You can’t fix another person; another person can’t fix you. Get over it.
It’s easy to think that we can make things better for someone else. By being there, by saying the right words, by doing something for them. Unless you’re a doctor, it’s not going to happen, except in your head.
And the other side of this is to believe that someone else can make things better for us. The right person will make us feel the way we want to feel. Maybe the way we feel we deserve to feel.
That belief leads to serial monogamy, infidelities, or desperate loneliness; all the manifestations of the emotional version of an addict doing a ‘geographical’. And the thing about moving to a new place to escape your problems is that you take yourself with you.
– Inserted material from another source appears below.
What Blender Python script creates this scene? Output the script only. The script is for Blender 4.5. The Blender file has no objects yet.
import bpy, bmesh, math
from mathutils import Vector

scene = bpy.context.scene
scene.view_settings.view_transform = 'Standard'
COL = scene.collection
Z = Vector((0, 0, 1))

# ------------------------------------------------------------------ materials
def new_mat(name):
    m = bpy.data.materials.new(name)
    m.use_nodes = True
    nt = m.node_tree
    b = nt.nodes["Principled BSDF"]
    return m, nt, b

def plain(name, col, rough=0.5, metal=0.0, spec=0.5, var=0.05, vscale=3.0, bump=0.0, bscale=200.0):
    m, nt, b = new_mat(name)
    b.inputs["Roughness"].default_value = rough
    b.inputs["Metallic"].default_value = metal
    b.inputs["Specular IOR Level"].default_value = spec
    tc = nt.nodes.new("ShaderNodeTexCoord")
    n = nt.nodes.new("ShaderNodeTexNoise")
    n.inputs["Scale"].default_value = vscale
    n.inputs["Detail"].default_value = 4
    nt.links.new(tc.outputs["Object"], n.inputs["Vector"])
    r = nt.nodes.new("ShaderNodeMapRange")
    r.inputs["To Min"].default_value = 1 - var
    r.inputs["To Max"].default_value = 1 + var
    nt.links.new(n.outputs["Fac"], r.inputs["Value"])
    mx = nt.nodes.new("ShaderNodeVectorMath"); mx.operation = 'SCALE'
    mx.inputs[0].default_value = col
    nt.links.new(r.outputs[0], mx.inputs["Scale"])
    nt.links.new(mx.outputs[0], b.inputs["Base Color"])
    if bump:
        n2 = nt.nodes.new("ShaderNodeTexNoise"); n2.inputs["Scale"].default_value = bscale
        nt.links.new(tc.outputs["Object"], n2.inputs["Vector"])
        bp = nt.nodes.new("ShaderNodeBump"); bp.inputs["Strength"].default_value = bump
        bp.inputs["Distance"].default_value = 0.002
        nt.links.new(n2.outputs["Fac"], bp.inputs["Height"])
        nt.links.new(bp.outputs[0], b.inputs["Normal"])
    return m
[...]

And that’s the problem.
If somebody other than you really could change the way you feel, then it simply means you’ve handed control of your life to someone else. That’s bound to end well.
I’ve been thinking about this today because I was reading Long Quiet Highway by Natalie Goldberg and, at the start of Part Two, she tells the story of how she arrived at a spiritual retreat and begins to discover what she has been missing thus far in her life. Then she gets a message to call her mother and is told she must go home because her father is on the verge of a nervous breakdown on the back of his brother’s sudden death.
Goldberg feels it is important to return to care for her father. To be around him. To be there for him. To fix him.
A visiting rabbi at the retreat advises her to stay where she is and she does so — with some relief. The story ends with this wonderful sentence:
A month later, without my help, my father was back to normal.
That perfectly pitched ‘without my help’ sums up what I have been trying to say in this short piece.
Trust yourself to fix yourself; trust yourself to be surplus to requirements.